I have a program that calls a subroutine which then calls a function. I am somewhat confused by Fortran's requirements for function type declaration. I have declared the type in the function (i.e. real function foo(...)), and the program works whether or not I declare the function in the subroutine declaration section.
My specific question is, will not declaring the function in the subroutine potentially lead to unexpected behavior in future? I have also seen the interface block and am wondering if this is necessary as well.

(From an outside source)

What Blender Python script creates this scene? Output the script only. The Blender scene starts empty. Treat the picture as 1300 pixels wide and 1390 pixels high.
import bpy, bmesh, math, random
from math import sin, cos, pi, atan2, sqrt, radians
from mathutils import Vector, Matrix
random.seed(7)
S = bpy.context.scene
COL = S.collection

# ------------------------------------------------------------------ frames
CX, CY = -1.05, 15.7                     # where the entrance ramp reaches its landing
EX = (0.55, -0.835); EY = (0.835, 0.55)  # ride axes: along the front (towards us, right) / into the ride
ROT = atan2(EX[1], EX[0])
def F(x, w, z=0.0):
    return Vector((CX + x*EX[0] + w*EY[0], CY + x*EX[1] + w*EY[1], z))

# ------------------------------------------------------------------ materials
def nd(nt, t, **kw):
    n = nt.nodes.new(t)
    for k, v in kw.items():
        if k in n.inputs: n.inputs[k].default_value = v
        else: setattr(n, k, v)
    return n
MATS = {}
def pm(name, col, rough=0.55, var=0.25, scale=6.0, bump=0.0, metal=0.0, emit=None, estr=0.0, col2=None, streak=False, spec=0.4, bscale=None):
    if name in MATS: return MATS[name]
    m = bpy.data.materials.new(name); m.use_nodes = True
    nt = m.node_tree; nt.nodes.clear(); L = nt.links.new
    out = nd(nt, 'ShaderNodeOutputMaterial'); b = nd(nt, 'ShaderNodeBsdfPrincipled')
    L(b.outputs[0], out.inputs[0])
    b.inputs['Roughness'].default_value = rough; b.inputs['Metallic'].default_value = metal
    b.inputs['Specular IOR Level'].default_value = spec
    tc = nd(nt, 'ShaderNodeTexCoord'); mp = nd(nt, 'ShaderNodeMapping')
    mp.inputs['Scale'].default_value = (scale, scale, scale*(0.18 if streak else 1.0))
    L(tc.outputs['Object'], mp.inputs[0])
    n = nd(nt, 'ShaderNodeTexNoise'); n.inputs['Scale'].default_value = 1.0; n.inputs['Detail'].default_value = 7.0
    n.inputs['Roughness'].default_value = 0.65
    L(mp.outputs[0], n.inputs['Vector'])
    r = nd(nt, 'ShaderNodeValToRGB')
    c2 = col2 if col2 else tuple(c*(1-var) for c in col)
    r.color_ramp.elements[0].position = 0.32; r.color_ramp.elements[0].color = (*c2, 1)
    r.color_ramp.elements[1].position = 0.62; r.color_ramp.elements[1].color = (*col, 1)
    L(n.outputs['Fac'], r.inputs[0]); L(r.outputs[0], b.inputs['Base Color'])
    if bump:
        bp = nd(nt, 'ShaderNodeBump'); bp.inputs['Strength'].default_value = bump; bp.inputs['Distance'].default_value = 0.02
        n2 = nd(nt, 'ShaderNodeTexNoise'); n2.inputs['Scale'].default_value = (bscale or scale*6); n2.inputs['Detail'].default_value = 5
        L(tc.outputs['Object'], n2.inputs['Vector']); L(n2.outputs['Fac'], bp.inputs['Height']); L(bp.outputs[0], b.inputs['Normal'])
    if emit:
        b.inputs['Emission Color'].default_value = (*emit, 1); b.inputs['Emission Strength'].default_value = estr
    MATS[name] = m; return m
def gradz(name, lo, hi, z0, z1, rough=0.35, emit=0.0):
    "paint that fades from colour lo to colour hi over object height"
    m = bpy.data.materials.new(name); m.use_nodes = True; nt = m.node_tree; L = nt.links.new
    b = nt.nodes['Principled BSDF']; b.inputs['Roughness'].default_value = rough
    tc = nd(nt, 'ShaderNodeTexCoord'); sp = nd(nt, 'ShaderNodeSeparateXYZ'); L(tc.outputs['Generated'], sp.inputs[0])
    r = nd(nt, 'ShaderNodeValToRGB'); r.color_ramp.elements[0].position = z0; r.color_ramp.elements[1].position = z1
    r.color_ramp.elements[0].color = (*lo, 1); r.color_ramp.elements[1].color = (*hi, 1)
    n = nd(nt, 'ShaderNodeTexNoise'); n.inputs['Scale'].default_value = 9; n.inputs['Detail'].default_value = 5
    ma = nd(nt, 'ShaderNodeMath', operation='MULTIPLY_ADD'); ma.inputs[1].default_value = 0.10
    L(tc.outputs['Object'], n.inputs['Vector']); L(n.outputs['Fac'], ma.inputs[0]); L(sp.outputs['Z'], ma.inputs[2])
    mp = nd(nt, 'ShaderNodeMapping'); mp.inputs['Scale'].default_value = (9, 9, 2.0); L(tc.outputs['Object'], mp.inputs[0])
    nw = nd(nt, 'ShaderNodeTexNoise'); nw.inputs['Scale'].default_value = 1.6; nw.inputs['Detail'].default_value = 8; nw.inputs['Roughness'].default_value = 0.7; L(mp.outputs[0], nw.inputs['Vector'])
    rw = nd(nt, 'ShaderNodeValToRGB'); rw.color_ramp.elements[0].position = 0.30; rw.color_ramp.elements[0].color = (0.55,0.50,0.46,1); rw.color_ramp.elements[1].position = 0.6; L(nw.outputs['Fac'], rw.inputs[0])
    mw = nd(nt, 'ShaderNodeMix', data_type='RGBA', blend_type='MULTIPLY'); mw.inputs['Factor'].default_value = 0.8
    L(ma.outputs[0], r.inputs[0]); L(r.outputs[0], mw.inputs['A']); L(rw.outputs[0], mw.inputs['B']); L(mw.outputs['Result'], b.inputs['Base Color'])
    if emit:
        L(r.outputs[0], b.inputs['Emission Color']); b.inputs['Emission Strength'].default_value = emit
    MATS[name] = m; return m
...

More generally, I am also interested in what Fortran is doing "behind the scenes" and why it would be more or less important to declare the function or use an interface block.
EDIT: Some sample code:
program foo
real :: a,b,c
call bar(a,b,c)
end program foo
subroutine bar(a,b,c)
real :: a,b,c
c = baz(a,b)
end subroutine bar
real function baz(a,b)
real :: a,b
baz = a*b
end function baz
The best approach is to declare the function in the function, then to place the function in a module. Then "use" the function from any main program or procedure (subroutine or function) that calls that function. That way the calling program or procedure will be aware of the interface to the function and will generate the correct code. In Fortran terminology, the interface is explicit. If the function is called from a procedure in the same module, you don't have to "use" it because procedures in a module are aware of each other. See Computing the cross product of two vectors in Fortran 90 for an example. Typically there is no need to use an interface unless you are calling a procedure to which you lack the source code, or which is in another language, e.g., C accessed via the ISO C Binding.